The plaintiff claimed the slaves in question under the following instrument, which he contended was a deed of gift:
"STATE OF NORTH CAROLINA — Tyrrell County.
"Know all men by these presents, that I, Patsey Liverman, and Sarah Liverman, of the aforesaid county, do, for the good will and divers of good causes which we have not mentioned, have given and bequeathed unto Edmund Clayton the following articles, viz.: first, we give (380) and bequeath fifty acres of land, which we purchased of Uriah Spruill; also one negro woman named Phillis, one girl, Ginney, and one boy by the name of Robert, to have and to hold the aforesaid *Page 303 property at our death, free and clear from any enthrallment whatsoever. In testimony whereof we have hereunto set our hands and seals this 28 July, 1828.
her PATSEY X LIVERMAN. (Seal) mark
her SARAH X LIVERMAN. (Seal) mark
"Signed, sealed, and delivered in the presence of us. NANCY McCLEES. CHARLES McCLEES."
One of the subscribing witnesses was called and testified that he wrote the instrument at the request of the makers, and read it over to them; that they signed it and then handed it back to him to witness; that he did witness it, and then either handed it back to them or laid it on the table, he did not recollect which; and that the plaintiff was present at the time. The plaintiff, at that time, lived with the makers, who were his aunts, and was their manager and agent, which he continued to be until their deaths. He then took possession of all their property and effects. The paper in question was not proved and registered until after the death of the makers, which was more than eight years after the date of the instrument.

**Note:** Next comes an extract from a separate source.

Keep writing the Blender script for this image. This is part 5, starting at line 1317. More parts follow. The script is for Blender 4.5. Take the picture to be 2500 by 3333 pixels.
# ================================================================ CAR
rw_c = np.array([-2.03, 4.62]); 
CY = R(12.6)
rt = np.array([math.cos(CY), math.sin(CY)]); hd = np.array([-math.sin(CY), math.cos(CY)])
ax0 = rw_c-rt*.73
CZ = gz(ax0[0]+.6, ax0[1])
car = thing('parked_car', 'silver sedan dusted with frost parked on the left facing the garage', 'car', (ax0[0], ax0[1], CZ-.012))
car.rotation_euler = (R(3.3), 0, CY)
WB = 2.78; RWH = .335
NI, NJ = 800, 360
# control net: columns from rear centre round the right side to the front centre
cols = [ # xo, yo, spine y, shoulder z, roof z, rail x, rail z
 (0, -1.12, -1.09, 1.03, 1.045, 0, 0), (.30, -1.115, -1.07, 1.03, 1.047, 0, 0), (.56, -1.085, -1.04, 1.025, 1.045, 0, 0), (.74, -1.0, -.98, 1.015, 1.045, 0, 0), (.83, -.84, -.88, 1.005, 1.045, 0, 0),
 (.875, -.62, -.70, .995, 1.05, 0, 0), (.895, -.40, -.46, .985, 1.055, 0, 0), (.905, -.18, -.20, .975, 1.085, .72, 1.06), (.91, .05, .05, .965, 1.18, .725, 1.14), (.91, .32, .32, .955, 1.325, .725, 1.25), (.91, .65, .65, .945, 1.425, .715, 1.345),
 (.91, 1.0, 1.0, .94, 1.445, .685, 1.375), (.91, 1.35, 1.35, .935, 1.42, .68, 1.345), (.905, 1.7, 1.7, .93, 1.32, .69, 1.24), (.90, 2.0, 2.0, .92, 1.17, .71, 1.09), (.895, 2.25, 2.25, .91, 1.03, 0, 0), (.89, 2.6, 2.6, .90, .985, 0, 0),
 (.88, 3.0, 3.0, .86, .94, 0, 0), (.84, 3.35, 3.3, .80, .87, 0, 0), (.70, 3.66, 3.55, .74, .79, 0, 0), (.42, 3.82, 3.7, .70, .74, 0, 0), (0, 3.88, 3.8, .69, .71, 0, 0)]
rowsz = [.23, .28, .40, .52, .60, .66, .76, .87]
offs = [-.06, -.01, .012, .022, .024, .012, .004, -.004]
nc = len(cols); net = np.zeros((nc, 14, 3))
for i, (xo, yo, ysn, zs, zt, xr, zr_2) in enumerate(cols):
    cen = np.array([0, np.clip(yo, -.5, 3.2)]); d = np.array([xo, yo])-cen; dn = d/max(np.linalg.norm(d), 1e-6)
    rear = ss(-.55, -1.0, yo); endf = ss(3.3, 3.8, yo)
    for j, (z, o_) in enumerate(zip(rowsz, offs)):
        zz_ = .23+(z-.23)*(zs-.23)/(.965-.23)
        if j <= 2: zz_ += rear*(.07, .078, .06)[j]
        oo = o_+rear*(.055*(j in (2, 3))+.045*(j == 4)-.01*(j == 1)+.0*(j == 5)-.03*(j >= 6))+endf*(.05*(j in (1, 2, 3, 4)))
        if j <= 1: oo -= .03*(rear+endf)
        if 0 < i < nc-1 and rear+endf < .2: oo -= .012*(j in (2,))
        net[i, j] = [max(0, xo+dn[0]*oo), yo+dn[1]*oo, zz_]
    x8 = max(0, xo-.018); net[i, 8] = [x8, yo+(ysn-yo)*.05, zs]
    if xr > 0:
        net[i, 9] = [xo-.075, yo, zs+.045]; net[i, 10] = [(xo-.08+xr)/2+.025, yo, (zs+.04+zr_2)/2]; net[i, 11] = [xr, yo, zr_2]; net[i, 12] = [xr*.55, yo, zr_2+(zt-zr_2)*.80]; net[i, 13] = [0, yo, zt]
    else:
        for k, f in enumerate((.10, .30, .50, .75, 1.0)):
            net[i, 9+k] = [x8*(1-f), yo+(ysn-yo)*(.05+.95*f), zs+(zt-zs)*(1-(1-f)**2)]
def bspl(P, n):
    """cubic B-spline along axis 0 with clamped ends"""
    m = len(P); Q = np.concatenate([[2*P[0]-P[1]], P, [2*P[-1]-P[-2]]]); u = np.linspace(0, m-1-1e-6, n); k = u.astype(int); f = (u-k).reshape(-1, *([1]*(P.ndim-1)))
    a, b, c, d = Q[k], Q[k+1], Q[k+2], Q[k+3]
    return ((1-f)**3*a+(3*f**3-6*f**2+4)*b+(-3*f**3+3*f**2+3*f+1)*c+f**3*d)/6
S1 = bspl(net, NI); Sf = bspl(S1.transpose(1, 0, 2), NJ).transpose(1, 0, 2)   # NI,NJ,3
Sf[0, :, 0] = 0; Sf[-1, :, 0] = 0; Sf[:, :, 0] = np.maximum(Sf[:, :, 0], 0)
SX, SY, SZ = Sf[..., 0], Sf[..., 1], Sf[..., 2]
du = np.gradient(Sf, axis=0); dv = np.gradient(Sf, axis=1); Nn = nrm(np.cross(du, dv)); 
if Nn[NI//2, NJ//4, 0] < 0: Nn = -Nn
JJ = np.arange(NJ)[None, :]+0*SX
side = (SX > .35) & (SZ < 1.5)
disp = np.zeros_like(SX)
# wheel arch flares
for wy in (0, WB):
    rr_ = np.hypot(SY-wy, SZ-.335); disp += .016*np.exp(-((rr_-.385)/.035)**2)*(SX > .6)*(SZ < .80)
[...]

For the defendant it was insisted that the paper was testamentary and did not operate as a deed; and that there had been no delivery. His Honor charged the jury that they must be satisfied of the fact that the makers of the paper had delivered it. That the delivery might be either actual at the time of the making or by the plaintiff's taking possession of it, as a deed, at the time of the making, or at any subsequent time, if done with the knowledge and consent of the makers. That if the paper, after being witnessed, had been returned to the makers, and they had held until their deaths, it was not a delivery; but if it had been laid on the table and the plaintiff either then or at any subsequent time took possession of it with the assent of the makers, it was a delivery. That it was necessary that something should be said by the makers, signifying their intention to deliver, or they should do (381) some act with an intent that the paper should be delivered, otherwise the instrument could not, in law, be a deed. There was a verdict and judgment for the plaintiff and the defendant appealed. The rules of law as to the delivery of deeds were properly laid down by the judge. Moore v. Collins, 4 Dev., 384. But we think that there was no evidence in this cause for the application of those rules. There were neither acts done nor words spoken from which a delivery of the paper as a deed to the plaintiff, or to any person for him, could be inferred. The manner in which the plaintiff got possession of the paper is accounted for by the proof of his residence with his aunts, and his taking possession of all their property and effects on their death. It was not shown that he ever held possession or made any exhibition of the (382) paper until after their death. But the jury were authorized by the instruction to presume such possession, and thence to infer a delivery without any evidence. Their verdict is not contrary to the weight of the evidence, but without any evidence as to the delivery of the paper as a deed. It is unnecessary for us to give any opinion as to the question, whether the paper is testamentary in its character, as there must be a new trial, because there was no evidence of delivery, even if the paper could be considered as having been draughted for a deed. There must be a new trial.
PER CURIAM.
Cited: William v. Singleton, 108 N.C. 195.